╭──

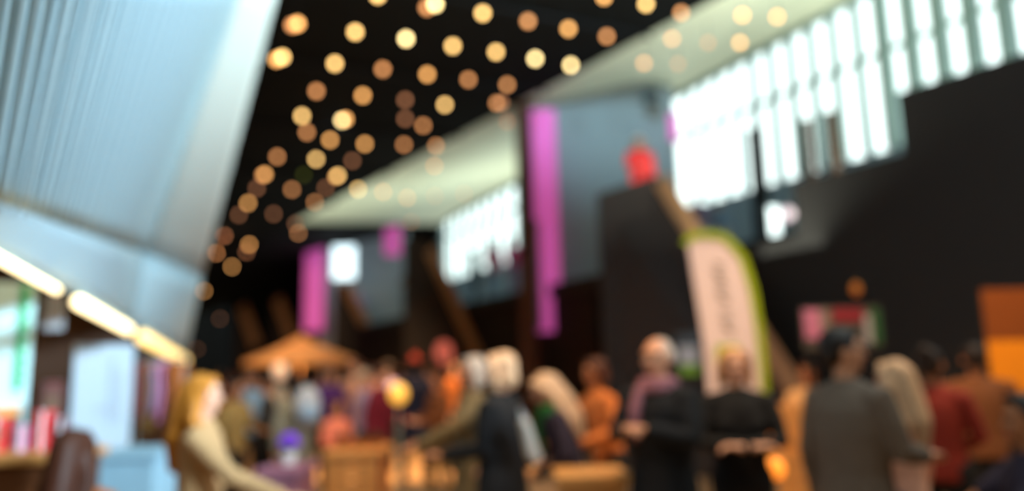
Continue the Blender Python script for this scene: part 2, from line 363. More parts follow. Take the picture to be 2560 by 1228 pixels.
# lit tubes along the lower edge
tubem = mat('warm_tube', (1, .82, .5), .4, emit=3.6, ecol=(1, .78, .42), var=0); tubea = mat('amber_tube', (1, .7, .3), .4, emit=2.0, ecol=(1, .66, .22), var=0)
S0 = pt(-260, 504, 2.2); S1 = pt(474, 908, 13.2)
def along(px):   # point of the edge that shows at column px
    lo, hi = 0, 1
    for _ in range(40):
        m_ = (lo+hi)/2; p = S0.lerp(S1, m_)-CAM; x = 1280+FPX*p.dot(RT)/p.dot(FW)
        lo, hi = (m_, hi) if x < px else (lo, m_)
    return S0.lerp(S1, lo)
for a, b, lab, r_ in ((-120, 142, 'nearest, broadest stretch of warm strip light under the canopy edge', .020), (197, 322, 'middle stretch of warm strip light under the canopy edge', .040), (357, 462, 'far amber stretch of warm strip light under the canopy edge', .065)):
    t = thing('strip_light', lab, 'strip light', along((a+b)/2), group='strip lights along the canopy')
    A_, B_ = along(a), along(b); c0 = Vector(t.location)
    MB().tube([A_-c0, B_-c0], r_, 12).build('tube', tubea if a > 300 else tubem, t, smooth=True)
    MB().tube([A_-c0+Vector((0, 0, r_*1.4)), B_-c0+Vector((0, 0, r_*1.4))], r_*.5, 8).build('housing', steel, t)

# ------------------------------------------------------------------ pink banners, screens
pink = mat('magenta_cloth', srgb(214, 70, 165), .7, emit=.0)
def hung(name, px0, px1, y0, y1, d, m, lab, cat, thick=.03, frame=None, parts=None):
    a, b = pt(px0, y0, d), pt(px1, y0, d); z0 = pt((px0+px1)/2, y0, d).z; z1 = pt((px0+px1)/2, y1, d).z
    c0 = (a+b)/2; c0.z = (z0+z1)/2; w_ = (b-a).length; ang = math.atan2(b.y-a.y, b.x-a.x)
    t = thing(name, lab, cat, c0, ang)
    MB().box((0, 0, 0), (w_, thick, z0-z1)).build('panel', m, t)
    if frame:
        f = MB()
        for s_ in (-1, 1): f.box((s_*w_/2, 0, 0), (.04, thick+.03, z0-z1+.04)); f.box((0, 0, s_*(z0-z1)/2), (w_+.04, thick+.03, .04))
        f.build('frame', frame, t)
    return t, w_, z0-z1
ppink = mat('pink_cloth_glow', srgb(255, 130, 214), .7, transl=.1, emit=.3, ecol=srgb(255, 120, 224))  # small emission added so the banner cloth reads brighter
lil = mat('lilac_cloth', srgb(150, 120, 160), .7)
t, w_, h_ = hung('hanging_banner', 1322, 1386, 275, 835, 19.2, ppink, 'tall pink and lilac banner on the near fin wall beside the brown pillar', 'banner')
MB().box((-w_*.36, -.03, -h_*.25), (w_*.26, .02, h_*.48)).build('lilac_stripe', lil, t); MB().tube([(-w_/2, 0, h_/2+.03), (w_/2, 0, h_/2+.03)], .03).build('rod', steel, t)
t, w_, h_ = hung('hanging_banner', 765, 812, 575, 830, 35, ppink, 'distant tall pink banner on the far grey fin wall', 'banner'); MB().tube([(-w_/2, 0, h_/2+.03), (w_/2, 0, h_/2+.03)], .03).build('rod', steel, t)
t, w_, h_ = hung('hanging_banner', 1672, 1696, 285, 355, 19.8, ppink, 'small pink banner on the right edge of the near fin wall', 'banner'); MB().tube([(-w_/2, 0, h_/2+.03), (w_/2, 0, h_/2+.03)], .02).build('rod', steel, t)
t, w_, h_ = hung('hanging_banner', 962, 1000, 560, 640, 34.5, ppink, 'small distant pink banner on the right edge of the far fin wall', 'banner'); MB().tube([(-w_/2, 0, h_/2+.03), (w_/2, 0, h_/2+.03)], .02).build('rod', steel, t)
scr = mat('lit_screen', (.8, .95, 1), .4, emit=2.2, ecol=(.72, .92, 1), var=0)
hung('display_screen', 832, 890, 615, 700, 34, scr, 'bright bluish white screen on the far fin wall', 'screen', .08, steel)
hung('display_screen', 1916, 1946, 516, 596, 13.5, mat('lit_screen_near', (.9, 1, .98), .4, emit=2.6, ecol=(.85, 1, .97), var=0), 'narrow glowing white upright screen beside the black steel column', 'screen', .08, steel)
c = pt(1968, 535, 13.3); t = thing('round_lamp', 'round pinkish white lamp beside the narrow glowing screen', 'lamp', c)
MB().ell((0, 0, 0), (.12, .12, .12)).build('globe', mat('pinkish_globe', (1, .8, .85), .4, emit=.9, ecol=(1, .78, .85), var=0), t, smooth=True); MB().tube([(0, 0, -.1), (0, 0, -.7)], .015).build('stem', sock, t)
c = pt(1628, 240, 19.5); t = thing('loudspeaker', 'small dark loudspeaker near the top of the near fin wall', 'speaker', c, .4)
MB().box((0, 0, 0), (.42, .3, .42)).build('cabinet', mat('speaker_grey', (.07, .09, .1), .6), t, bevel=.02); MB().ell((0, -.15, 0), (.15, .02, .15)).build('cone', sock, t, smooth=True); MB().tube([(0, .1, 0), (.0, .55, 0)], .02).build('bracket', sock, t)

# ------------------------------------------------------------------ stair blocks with timber stringers
beamw = wood('timber_beam', srgb(206, 156, 116), 3, 0)
def stair(poly, beam, d0, d1_, wbeam, lab, bw=beamw):
    """poly: outline (px,py,depth) of the black side, beam: two ends of the timber handrail board"""
    pts_ = [pt(*q) for q in poly]; lo = [Vector((q.x, q.y, 0)) for q in (pts_[-1], pts_[0])]
    side = Vector((FW.x, FW.y, 0)).normalized()*.22
    t = thing('staircase', lab, 'staircase', Vector((pts_[0].x, pts_[0].y, 0))); c0 = Vector(t.location)
    MB().slab([p-c0 for p in pts_+lo], side).build('side_wall', stair_black, t)
    a, b = pt(*beam[0])-c0, pt(*beam[1])-c0; dr = (b-a).normalized(); up = Vector((0, 0, 1)).cross(dr).cross(dr).normalized()*-1
    if up.z < 0: up = -up
    hz = up*wbeam; s_ = Vector((FW.x, FW.y, 0)).normalized()
    MB().slab([a-hz/2, b-hz/2, b+hz/2, a+hz/2], -s_*.12).build('handrail_board', bw, t)
    st = MB(); nst = 14
    for i in range(nst):
        p = a.lerp(b, (i+.5)/nst)-Vector((0, 0, .9)); 
        if p.z > .1: st.box((p.x+s_.x*.7, p.y+s_.y*.7, p.z-.05), (.34, 1.3, .1), math.atan2(side.y, side.x)-math.pi/2)
    st.build('treads', dark, t)
    return t
stair([(1496, 484, 13.2), (1640, 438, 13), (1740, 600, 12.2), (1990, 985, 10.3)], [(1648, 450, 12.9), (1992, 990, 10.2)], 13, 10, .30, 'near black staircase wall with a sloping timber rail running behind the feather flag')
stair([(1010, 600, 24.5), (1068, 596, 24), (1150, 740, 23), (1200, 900, 22)], [(1075, 625, 23.9), (1196, 895, 21.9)], 24, 22, .42, 'dark staircase wall with sloping timber rail above the white-haired man')
stair([(835, 715, 34), (862, 705, 34), (950, 885, 32)], [(866, 715, 33.9), (946, 880, 31.9)], 34, 32, .55, 'distant staircase with sloping timber rail below the bright screen')
stair([(680, 742, 43), (694, 738, 43), (732, 850, 42)], [(694, 745, 42.8), (730, 845, 41.8)], 46, 44, .75, 'far small timber stair rail just above the umbrella')
stair([(590, 765, 44), (602, 760, 44), (644, 870, 43)], [(606, 765, 43.8), (642, 865, 42.8)], 52, 50, .8, 'farthest timber stair rail left above the umbrella')

# ------------------------------------------------------------------ people
SKIN = {'p': mat('skin_pale', srgb(226, 170, 142), .5, var=.05), 'm': mat('skin_mid', srgb(206, 142, 108), .5, var=.05), 'd': mat('skin_tan', srgb(176, 112, 76), .5, var=.05)}
eyeM = mat('eye_dark', (.02, .015, .01), .2, var=0); lipM = mat('lips', srgb(180, 90, 84), .4, var=0)
def cl(n_, r, g, b): return mat('cloth_'+n_, srgb(r, g, b), .85, var=.15, vscale=14, bump=.15)
def hr(n_, r, g, b): return mat('hair_'+n_, srgb(r, g, b), .55, var=.35, vscale=30, bump=.3)
CL = dict(beige=cl('beige', 190, 148, 104), black=cl('black', 20, 19, 22), navy=cl('navy', 30, 34, 60), grey=cl('grey', 104, 86, 74), charcoal=cl('charcoal', 60, 58, 58), dkpurple=cl('dark_purple', 46, 36, 50), white=cl('white', 230, 232, 236),
          purple=cl('purple', 92, 50, 130), burgundy=cl('burgundy', 110, 24, 48), salmon=cl('salmon', 232, 132, 108), orange=cl('orange', 184, 104, 50), olive=cl('olive', 110, 92, 62), brown=cl('brown', 112, 66, 36), maroon=cl('maroon', 122, 34, 22), jean=cl('jeans', 96, 94, 118),
          red=cl('red', 228, 62, 66), pinkb=cl('pink_beige', 226, 170, 146), green=cl('green', 40, 110, 50), lilac=cl('lilac', 168, 150, 190), sage=cl('sage', 150, 148, 130), blue=cl('pale_blue', 150, 184, 216), pink=cl('pink', 226, 140, 180), tan=cl('tan', 196, 150, 104), khaki=cl('khaki', 140, 110, 60), mauve=cl('mauve', 150, 96, 104), teal=cl('teal', 60, 90, 96), pinkm=cl('magenta', 226, 80, 150), dustpink=cl('dusty_pink', 150, 100, 120))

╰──

*WHAT IS EXPECTED*
Write out the lines from the start of the material to the line with "return t, w_, z0-z1", inclusive and exactly. Skip the pictures.

*COMPLETED EXERCISE*
Continue the Blender Python script for this scene: part 2, from line 363. More parts follow. Take the picture to be 2560 by 1228 pixels.
# lit tubes along the lower edge
tubem = mat('warm_tube', (1, .82, .5), .4, emit=3.6, ecol=(1, .78, .42), var=0); tubea = mat('amber_tube', (1, .7, .3), .4, emit=2.0, ecol=(1, .66, .22), var=0)
S0 = pt(-260, 504, 2.2); S1 = pt(474, 908, 13.2)
def along(px):   # point of the edge that shows at column px
    lo, hi = 0, 1
    for _ in range(40):
        m_ = (lo+hi)/2; p = S0.lerp(S1, m_)-CAM; x = 1280+FPX*p.dot(RT)/p.dot(FW)
        lo, hi = (m_, hi) if x < px else (lo, m_)
    return S0.lerp(S1, lo)
for a, b, lab, r_ in ((-120, 142, 'nearest, broadest stretch of warm strip light under the canopy edge', .020), (197, 322, 'middle stretch of warm strip light under the canopy edge', .040), (357, 462, 'far amber stretch of warm strip light under the canopy edge', .065)):
    t = thing('strip_light', lab, 'strip light', along((a+b)/2), group='strip lights along the canopy')
    A_, B_ = along(a), along(b); c0 = Vector(t.location)
    MB().tube([A_-c0, B_-c0], r_, 12).build('tube', tubea if a > 300 else tubem, t, smooth=True)
    MB().tube([A_-c0+Vector((0, 0, r_*1.4)), B_-c0+Vector((0, 0, r_*1.4))], r_*.5, 8).build('housing', steel, t)

# ------------------------------------------------------------------ pink banners, screens
pink = mat('magenta_cloth', srgb(214, 70, 165), .7, emit=.0)
def hung(name, px0, px1, y0, y1, d, m, lab, cat, thick=.03, frame=None, parts=None):
    a, b = pt(px0, y0, d), pt(px1, y0, d); z0 = pt((px0+px1)/2, y0, d).z; z1 = pt((px0+px1)/2, y1, d).z
    c0 = (a+b)/2; c0.z = (z0+z1)/2; w_ = (b-a).length; ang = math.atan2(b.y-a.y, b.x-a.x)
    t = thing(name, lab, cat, c0, ang)
    MB().box((0, 0, 0), (w_, thick, z0-z1)).build('panel', m, t)
    if frame:
        f = MB()
        for s_ in (-1, 1): f.box((s_*w_/2, 0, 0), (.04, thick+.03, z0-z1+.04)); f.box((0, 0, s_*(z0-z1)/2), (w_+.04, thick+.03, .04))
        f.build('frame', frame, t)
    return t, w_, z0-z1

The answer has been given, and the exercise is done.